Up against the Wall ...

Given Tennessee's long-standing difficulty in signing true point guards, Vol fans are understandably envious of what John Calipari has accomplished the past three years.

First, Calipari invaded Chicago to sign 6-foot-3 Derrick Rose, who led Memphis to the NCAA title game as a freshman, then was tabbed by the Chicago Bulls with the No. 1 overall pick in the 2008 NBA Draft.

Next, Calipari invaded Chester, Pa., to sign 6-foot-6 Tyreke Evans, who led the Tigers to another great season as a freshman, then was selected by the Sacramento Kings with the fourth overall pick in the 2009 Draft.

Next, Calipari invaded Raleigh, N.C., to sign 6-foot-4 John Wall, who just might be the best of the three. Tennessee fans can judge for themselves Saturday at noon, when Calipari's Kentucky Wildcats bring Wall and a No. 2 national ranking to Thompson-Boling Arena.

"They're all different," Tennessee assistant Jason Shay said of Rose, Evans and Wall. "But I think basketball is a skill game and not necessarily a physical game. If you've got the skills you can play at the highest level right away."

Clearly, Calipari has mastered the art of convincing superstar high school point guards to play one year in his system before jumping to the NBA.

"With the rule the way it is he (Calipari) has gotten some players that have high skill level and a chance to make some money," Shay said. "That's where those three guys fit in. They have great skill levels and, obviously, they're very gifted athletically."

Wall may be the most gifted of all. Last November, in just his third college game, he scorched Rider for 21 points (on 8-of-12 shooting), 11 assists, 6 rebounds, 3 steals and 2 blocks. He subsequently made 10 of 16 shots in scoring a season-high 25 points vs. UConn. He dished out a season-high 16 assists vs. Hartford and added 14 more vs. UNC Asheville. He proved himself a clutch player by scoring 10 of Kentucky's final 23 points as the Cats turned a 50-52 deficit into a 73-62 defeat of Tennessee on Feb. 13 in Lexington.

For the season Wall ranks No. 1 among SEC players in assists (6.27 per game), No. 3 in steals (1.88 per game), No. 4 in scoring (16.8 points per game), No. 5 in minutes (34.35 per game), No. 6 in assist/turnover ratio (1.58 to 1) and No. 8 in free-throw shooting (78.2 percent). What he does best, though, is race the ball from one end of the floor to the other.

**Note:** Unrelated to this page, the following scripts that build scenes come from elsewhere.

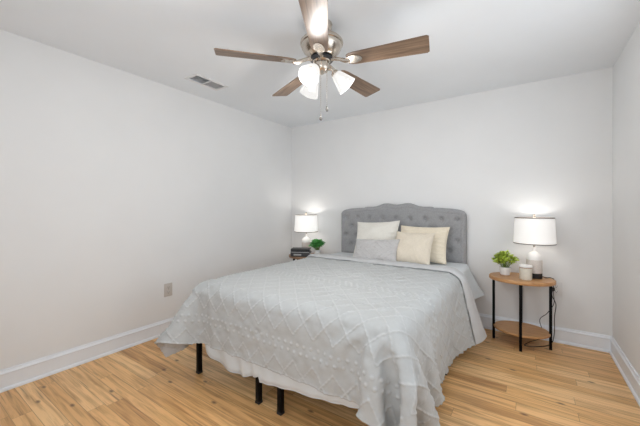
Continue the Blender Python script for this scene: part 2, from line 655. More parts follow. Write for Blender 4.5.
# invented window in the right wall, out of view, for the side fill
ws = MB()
for y in (SY0 + 0.03, SY1 - 0.03):
    ws.box((xc, y, (SZ0 + SZ1) / 2), (0.08, 0.06, SZ1 - SZ0), 0.004)
for z in (SZ0 + 0.03, (SZ0 + SZ1) / 2, SZ1 - 0.03):
    ws.box((xc, (SY0 + SY1) / 2, z), (0.07, SY1 - SY0 - 0.12, 0.06), 0.004)
added_win2 = structure(ws.build('added_window_2', MAT['trim']))
MB().box((xc, (SY0 + SY1) / 2, (SZ0 + SZ1) / 2), (0.006, SY1 - SY0 - 0.1, SZ1 - SZ0 - 0.1)).build('added_window_pane', MAT['pane'], added_win2)


# ------------------------------------------------------------------ bed
BX0, BX1, BY0, BY1 = -2.03, -0.51, 1.385, 3.42     # mattress footprint
BXC = (BX0 + BX1) / 2
ZF, ZM = 0.355, 0.655                               # top of frame, top of mattress
bed = thing('bed', 'double bed with black metal frame and grey button-tufted headboard against back wall', 'bed', (BXC, BY1, 0))


def rel(x, y, z=0):
    return (x - BXC, y - BY1, z)


fr = MB()
for x in (BX0 + 0.015, BXC - 0.095, BXC + 0.095, BX1 - 0.015):
    fr.box(rel(x, (BY0 + BY1) / 2, ZF - 0.02), (0.03, BY1 - BY0, 0.04), 0.003)
for y in np.linspace(BY0 + 0.02, BY1 - 0.02, 12):
    for xa, xb in ((BX0, BXC - 0.08), (BXC + 0.08, BX1)):
        fr.box(rel((xa + xb) / 2, y, ZF - 0.022), (xb - xa, 0.03, 0.03), 0.003)
for x in (BX0 + 0.006, BX1 - 0.006):
    fr.box(rel(x, (BY0 + BY1) / 2, ZF - 0.03), (0.035, BY1 - BY0, 0.03), 0.003)
fr.box(rel(BXC, BY0 + 0.015, ZF - 0.02), (0.2, 0.028, 0.03), 0.003)
fr.box(rel(BXC, BY1 - 0.015, ZF - 0.02), (0.2, 0.028, 0.03), 0.003)
fr.build('frame', MAT['black'], bed)
for y in (BY0 - 0.003, 2.40, BY1 - 0.03):
    for x in (BX0 - 0.003, BXC - 0.138, BXC + 0.045, BX1 + 0.003):
        lg = MB().box(rel(x, y, (ZF - 0.04) / 2 + 0.006), (0.032, 0.032, ZF - 0.052), 0.003)
        lo = lg.build('leg', MAT['black'], bed)
        MB().box(rel(x, y, 0.009), (0.036, 0.036, 0.018), 0.004).build('foot_cap', MAT['rubber'], lo)

# headboard: camel-back outline, diamond of buttons, rolled border
HBX = -1.280
HP = [(0, 1.274), (0.05, 1.280), (0.11, 1.290), (0.16, 1.289), (0.21, 1.272), (0.255, 1.256), (0.30, 1.250), (0.37, 1.250), (0.405, 1.247),
      (0.42, 1.238), (0.50, 1.236), (0.62, 1.226), (0.69, 1.214), (0.725, 1.200), (0.745, 1.176), (0.752, 1.14)]
hpx, hpz = np.array(HP).T
HW, HZ0 = 0.752, 0.632
HYF, HYB = 3.475, 3.545


def hb_top(x):
    return np.interp(np.abs(x), hpx, hpz)


buttons = []
for r, z in enumerate((1.112, 1.000, 0.888, 0.776)):
    n = 9 if r % 2 == 0 else 8
    for i in range(n):
        buttons.append(((i - (n - 1) / 2) * 0.168, z))
nu, nv = 221, 91
us = np.linspace(-HW, HW, nu)
vs_ = np.linspace(0, 1, nv)
U, V = np.meshgrid(us, vs_, indexing='ij')
TOP = hb_top(U)
Z = HZ0 + (TOP - HZ0) * V
edge = np.minimum(np.minimum(HW - np.abs(U), (TOP - Z)), (Z - HZ0) + 0.02)
depth = 0.034 * np.clip(1 - (1 - np.clip(edge / 0.045, 0, 1)) ** 2, 0, 1) ** 0.6
groove = np.exp(-((edge - 0.05) / 0.006) ** 2) * 0.006
dd = np.full(U.shape, 9.0)
for bx, bz in buttons:
    dd = np.minimum(dd, np.hypot(U - bx, Z - bz))
depth = depth + np.clip(dd / 0.1, 0, 1) ** 0.7 * 0.012 - 0.022 * np.exp(-(dd / 0.024) ** 2) - groove
rngc = np.random.RandomState(3)
P = np.stack([U + HBX - BXC, HYF + 0.034 - depth - BY1, Z], -1)
hb = grid_obj('headboard', P, MAT['headboard'], bed)
bk = MB()
poly = [(-HW, HZ0)] + [(-a, b) for a, b in HP[::-1]] + HP[1:] + [(HW, HZ0)]
bk.prism([(x + HBX - BXC, z) for x, z in poly], 0, 1, Matrix(((1, 0, 0, 0), (0, 0, -(HYB - HYF - 0.034), HYB - BY1), (0, 1, 0, 0), (0, 0, 0, 1))))
bk.build('headboard_back', MAT['headboard'], hb, smooth=False)
for bx, bz in buttons:
    m = Matrix.Translation((bx + HBX - BXC, HYF + 0.034 - 0.020 - BY1, bz)) @ Matrix.Rotation(PI / 2, 4, 'X')
    MB().lathe([(0.0, 0.006), (0.006, 0.005), (0.010, 0.002), (0.011, -0.002)], 12, m).build('button', MAT['headboard'], hb)
for sx in (-1, 1):
    MB().box((HBX - BXC + sx * 0.715, 3.52 - BY1, HZ0 / 2 + 0.02), (0.05, 0.022, HZ0 + 0.04), 0.003).build('headboard_leg', MAT['black'], bed)
    MB().box((HBX - BXC + sx * 0.715, 3.468 - BY1, 0.622), (0.045, 0.08, 0.05), 0.003).build('bracket', MAT['black'], bed)

# mattress
mt = MB().box(((BX0 + BX1) / 2, (BY0 + BY1) / 2, (ZF + ZM) / 2), (BX1 - BX0 - 0.01, BY1 - BY0, ZM - ZF - 0.002), 0.05, seg=5)
mt = tag(mt.build('mattress', MAT['mattress']), 'white mattress lying on the black bed frame under the sheet and comforter', 'mattress')


# ---- sheet: lies on the mattress, hangs at foot and sides
def sheet_mesh():
    off = 0.021
    rr = 0.05
    # perimeter from head-left, round the foot, to head-right
    pts = []
    x0, x1, y0, y1 = BX0 - off, BX1 + off, BY0 - off, BY1 + off
    for y in np.arange(y1, y0 + rr, -0.02):
        pts.append((x0, y, -1, 0, 'L'))
    for a in np.linspace(0, PI / 2, 7):
        pts.append((x0 + rr - rr * math.cos(a), y0 + rr - rr * math.sin(a), -math.cos(a), -math.sin(a), 'C'))
    for x in np.arange(x0 + rr + 0.012, x1 - rr, 0.012):
        pts.append((x, y0, 0, -1, 'F'))
    for a in np.linspace(0, PI / 2, 7):
        pts.append((x1 - rr + rr * math.sin(a), y0 + rr - rr * math.cos(a), math.sin(a), -math.cos(a), 'C'))
    for y in np.arange(y0 + rr + 0.02, y1 + 0.001, 0.02):
        pts.append((x1, y, 1, 0, 'R'))
    zt = ZM + 0.006
    rows = []
    hx = [-2.05, -1.95, -1.91, -1.85, -1.70, -1.54, -1.45, -1.385, -1.38, -1.118, -0.975, -0.71, -0.5]
    hz = [0.29, 0.26, 0.203, 0.175, 0.142, 0.139, 0.165, 0.185, 0.150, 0.187, 0.198, 0.237, 0.26]
    cols = []
    for (x, y, nx, ny, s) in pts:
        if s == 'F' or (s == 'C' and True):
            zh = np.interp(x, hx, hz)
        elif s == 'L':
            zh = 0.30
        else:
            t = min(1, max(0, (y - 2.2) / 1.0))
            zh = 0.26 + 0.10 * t + 0.01 * math.sin(y * 17)
        fl = 0.0
        if s == 'R':
            fl = 0.135 * max(0, min(1, (y - 3.02) / 0.4)) ** 1.6
        col = [(x - nx * 0.10, y - ny * 0.10, zt), (x - nx * 0.05, y - ny * 0.05, zt)]
        for a in np.linspace(0, PI / 2, 5)[1:]:
            col.append((x - nx * (0.04 - 0.04 * math.sin(a)), y - ny * (0.04 - 0.04 * math.sin(a)), zt - 0.04 + 0.04 * math.cos(a)))
        for k in range(1, 19):
            t = k / 18
            z = (zt - 0.04) + (zh - zt + 0.04) * t
            w = 0.0
            if s == 'F':
                w = -0.011 * t * (1 - math.cos((x + 0.3 * z) * 46 + math.sin(x * 9) * 2)) * (1 if x < -1.38 else 0.35)
                w += 0.012 * t
                if x > -1.38:
                    w += -0.006 * t
            o = w + fl * t ** 1.2 + 0.002
            col.append((x + nx * o, y + ny * o, z))
        cols.append(col)
    return np.array(cols, float)


SH = sheet_mesh()
sh = MB()
n, m = SH.shape[:2]
idx = np.arange(n * m).reshape(n, m)
vs = SH.reshape(-1, 3).tolist()
fs = [(idx[i, j], idx[i, j + 1], idx[i + 1, j + 1], idx[i + 1, j]) for i in range(n - 1) for j in range(m - 1)]
fs.append([int(idx[i, 0]) for i in range(n)])
sh.add(vs, fs)
sheet = sh.build('bed_sheet', MAT['sheet'], smooth=True, angle=60)
sol = sheet.modifiers.new('thickness', 'SOLIDIFY')
sol.thickness = 0.003
sol.offset = 0
tag(sheet, 'plain white bed sheet over the mattress, its hem showing below the comforter at the foot', 'sheet')
# sewn hem along the lower edge
hem = MB()
hem.tube([tuple(p) for p in SH[:, -1]], 0.0032, 6)
hem.build('hem', MAT['sheet'], sheet)


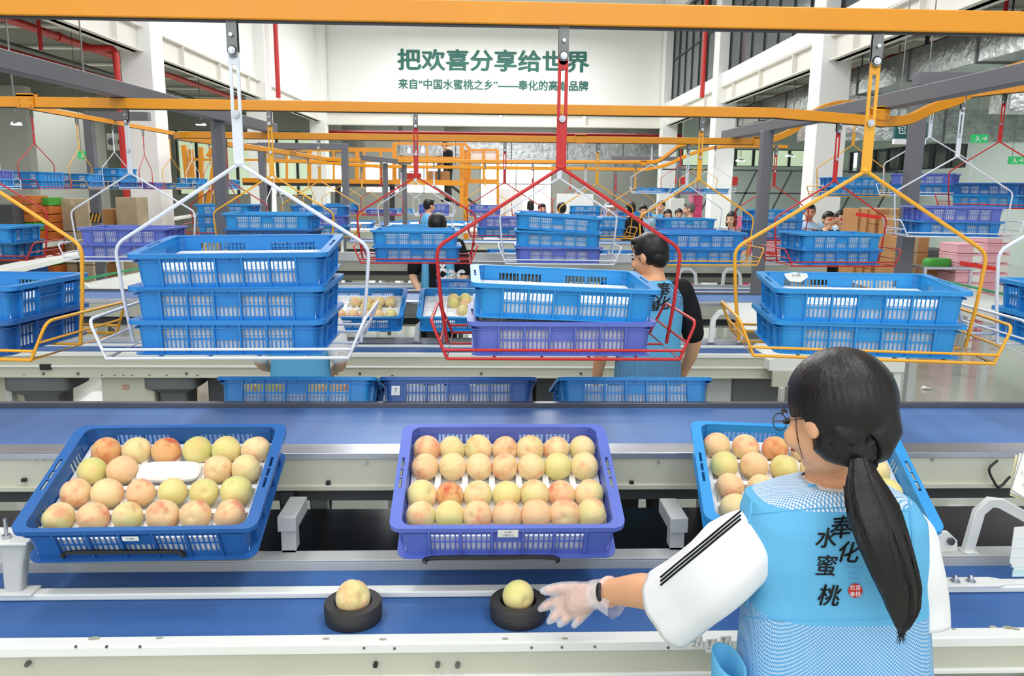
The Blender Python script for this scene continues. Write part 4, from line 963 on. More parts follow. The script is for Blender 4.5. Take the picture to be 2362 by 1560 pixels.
b=MB(); b.b2((-4.6,16.6,1.02),(4.8,17.9,1.085)); o=b.build('far_table','line_white',bevel=0.01); tag(o,'long white far table carrying small blue crates','table')
for x in (-4.4,-2.2,0,2.2,4.6):
    for y in (16.7,17.8):
        l=MB(); l.b2((x-0.03,y-0.03,0),(x+0.03,y+0.03,1.02)); l.build('leg','line_grey',o)
# pucks
for px,kd,lab,tx in ((820,0,'black rubber fruit cup on the belt left of the hand','peach'),(1194,1,'black rubber fruit cup right beside the gloved hand','peach')):
    c=atZ(px,1412,0.845); t=thing('fruit_cup',lab,'fruit cup',(c.x,1.842,0.845))
    b=MB(); b.lathe([(0,0.004),(0.069,0.0),(0.0705,0.004),(0.0715,0.043),(0.069,0.047),(0.047,0.047),(0.043,0.042),(0.038,0.018),(0.02,0.012),(0,0.011)],40); b.build('cup','rubber',t)
    b=MB(); b.tube([(0.0695*math.cos(a*math.pi/16),0.0695*math.sin(a*math.pi/16),0.024) for a in range(32)],0.0022,6,closed=True); b.build('groove_ring','rubber',t)
    peach((c.x,1.842,0.845+0.056),kd,'sitting in the %s'%('left black fruit cup' if px<1000 else 'fruit cup beside the hand'),s=1.03)
# ------------------------------------------------------------------ people
def rot_to(fwd,up=(0,0,1)):
    f=Vector(fwd).normalized(); r=f.cross(Vector(up)).normalized(); u=r.cross(f); return Matrix((r,f,u)).transposed()   # local +Y = forward
def head_parts(mb,c,R,s=1.0,neck=True):
    # skull, face, nose, chin, ears: local +Y is the face direction
    P=lambda x,y,z: Vector(c)+R@(Vector((x,y,z))*s)
    mb.ell(P(0,-0.008,0.022),(0.074*s,0.092*s,0.092*s),20,14,R=R)
    mb.ell(P(0,0.024,-0.028),(0.060*s,0.066*s,0.082*s),20,14,R=R)
    mb.ell(P(0,0.050,-0.088),(0.030*s,0.030*s,0.022*s),12,8,R=R)
    mb.limb([P(0,0.082,0.002),P(0,0.098,-0.024),P(0,0.100,-0.034)],[0.008*s,0.011*s,0.013*s],8)
    mb.ell(P(0,0.086,-0.060),(0.022*s,0.010*s,0.010*s),10,6,R=R)
    for sx in (-1,1):
        mb.ell(P(sx*0.040,0.068,-0.036),(0.022*s,0.018*s,0.022*s),10,8,R=R)
        mb.ell(P(sx*0.078,-0.004,-0.008),(0.010*s,0.020*s,0.033*s),10,8,R=R@Matrix.Rotation(R_(12*sx),3,'Z'))
    if neck: mb.limb([P(0,-0.012,-0.02),P(0,-0.020,-0.10),P(0,-0.026,-0.165)],[0.050*s,0.049*s,0.056*s],14)
def face_parts(c,R,parent,s=1.0,glasses=False):
    P=lambda x,y,z: Vector(c)+R@(Vector((x,y,z))*s)
    for sx in (-1,1):
        b=MB(); b.ell(P(sx*0.031,0.0835,-0.004),(0.0115*s,0.006*s,0.006*s),10,6,R=R); b.build('eye','eye_dark',parent,world=True)
        b=MB(); b.limb([P(sx*0.016,0.092,0.014),P(sx*0.032,0.088,0.019),P(sx*0.048,0.078,0.013)],[0.003*s,0.0035*s,0.002*s],6); b.build('eyebrow','hair_black',parent,world=True)
    b=MB(); b.limb([P(-0.021,0.090,-0.061),P(0,0.098,-0.062),P(0.021,0.090,-0.061)],[0.003*s,0.006*s,0.003*s],6); b.build('mouth','lips',parent,world=True)
    if glasses:
        b=MB()
        for sx in (-1,1):
            b.tube([P(sx*0.033+0.021*math.cos(a*math.pi/8),0.099,-0.004+0.017*math.sin(a*math.pi/8)) for a in range(16)],0.0012*s,5,closed=True)
            b.tube([P(sx*0.054,0.098,0),P(sx*0.080,0.06,0.0),P(sx*0.081,-0.005,0.002)],0.0012*s,5)
        b.tube([P(-0.012,0.099,0),P(0.012,0.099,0)],0.0012*s,5); b.build('eyeglasses','frame_dark',parent,world=True)
def hair_cap(c,R,s=1.0,style='short'):
    b=MB(); P=lambda x,y,z: Vector(c)+R@(Vector((x,y,z))*s)
    b.ell(P(0,-0.014,0.030),(0.084*s,0.098*s,0.098*s),28,18,R=R,fn=lambda d:1+0.012*math.sin(23*math.atan2(d.y,d.x)))
    vs=[]
    low={'short':-0.045,'bob':-0.10,'pony':-0.07,'long':-0.12}[style]
    # trim: keep only hair above a slanting hairline (open at the face)
    keep=[]; Ri=R.transposed()
    for f in b.f:
        q=sum((Vector(b.v[i]) for i in f),Vector())/len(f); l=Ri@(q-Vector(c))/s
        lim = (0.050 if l.y>0.045 else (0.012 if l.y>0.015 else low*(0.55 if l.y>-0.02 else 1.0)))
        keep.append(l.z>lim)
    b.f=[f for f,k in zip(b.f,keep) if k]; b.m=[0]*len(b.f); b.sm=[True]*len(b.f)
    if style in ('bob','long'):
        for sx in (-1,1): b.ell(P(sx*0.066,-0.012,-0.045),(0.022*s,0.05*s,0.075*s),12,10,R=R)
        b.ell(P(0,-0.068,-0.05),(0.070*s,0.034*s,0.075*s),16,10,R=R)
    elif style=='short': b.ell(P(0,-0.055,-0.01),(0.070*s,0.052*s,0.06*s),16,10,R=R)
    elif style=='pony': b.ell(P(0,-0.06,-0.02),(0.066*s,0.048*s,0.06*s),16,10,R=R); b.limb([P(0,-0.105,0.01),P(0,-0.13,-0.06),P(0,-0.11,-0.16)],[0.02*s,0.028*s,0.012*s],10)
    if style in('short',): b.ell(P(0,0.055,0.085),(0.058*s,0.035*s,0.026*s),14,8,R=R)
    return b
def hand(mb,w,d,n,s=1.0,curl=0.5,side=1,grow=0.0):
    """w wrist, d direction of the fingers, n back-of-hand normal"""
    d=Vector(d).normalized(); n=Vector(n); n=(n-d*n.dot(d)).normalized(); x=d.cross(n)*side; w=Vector(w); g=grow
    mb.limb([w,w+d*0.035*s,w+d*0.07*s],[0.024*s+g,0.034*s+g,0.036*s+g],12,flat=0.5,up=n)
    L=[0.070,0.078,0.072,0.056]
    for i in range(4):
        o=w+d*(0.082 if i in(1,2) else 0.076)*s+x*((1.5-i)*0.0195*s); a=curl*(1+0.12*i); l=L[i]*s
        dd=(d+x*((1.5-i)*0.10)).normalized(); e1=dd*math.cos(a*0.5)-n*math.sin(a*0.5); e2=dd*math.cos(a*1.1)-n*math.sin(a*1.1); e3=dd*math.cos(a*1.6)-n*math.sin(a*1.6)
        p1=o+e1*l*0.42; p2=p1+e2*l*0.33; p3=p2+e3*l*0.25
        mb.limb([o-d*0.02*s,o,p1,p2,p3],[0.0100*s+g,0.0098*s+g,0.0092*s+g,0.0084*s+g,0.0072*s+g],8,3)
    t0=w+d*0.025*s+x*0.028*s-n*0.006*s; t1=t0+(d*0.6+x*0.75-n*0.2).normalized()*0.034*s; t2=t1+(d*0.85+x*0.45-n*0.25*(1+curl)).normalized()*0.028*s
    mb.limb([w+d*0.02*s,t0,t1,t2],[0.013*s+g,0.0125*s+g,0.011*s+g,0.0085*s+g],8,3)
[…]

"He's really fast with the basketball in transition," Shay said. "He's very good at finishing and making plays in transition or scramble situations. And he's very unselfish. I think he's a better passer at this point in his career than Derrick and Tyreke were. That's evident by the number of assists he has on the year. His maturity and that passing ability make him pretty tough."

Being surrounded by players the caliber of Patrick Patterson, DeMarcus Cousins, Eric Bledsoe and Daniel Orton has made Wall even tougher. His ability - and willingness - to distribute the ball to his talented teammates makes him the ideal point guard.

"They've done a good job of showing him what he needs to do to be the floor leader out there, where to pick his spots," Shay said. "Still, he's able to run their offense efficiently enough to get the guys the ball where they're most effective in scoring the basketball.

"He's a pretty complete player, and they've done a pretty good job of getting the message across to him of how their team can be successful."

Just like Derrick Rose and Tyreke Evans before him.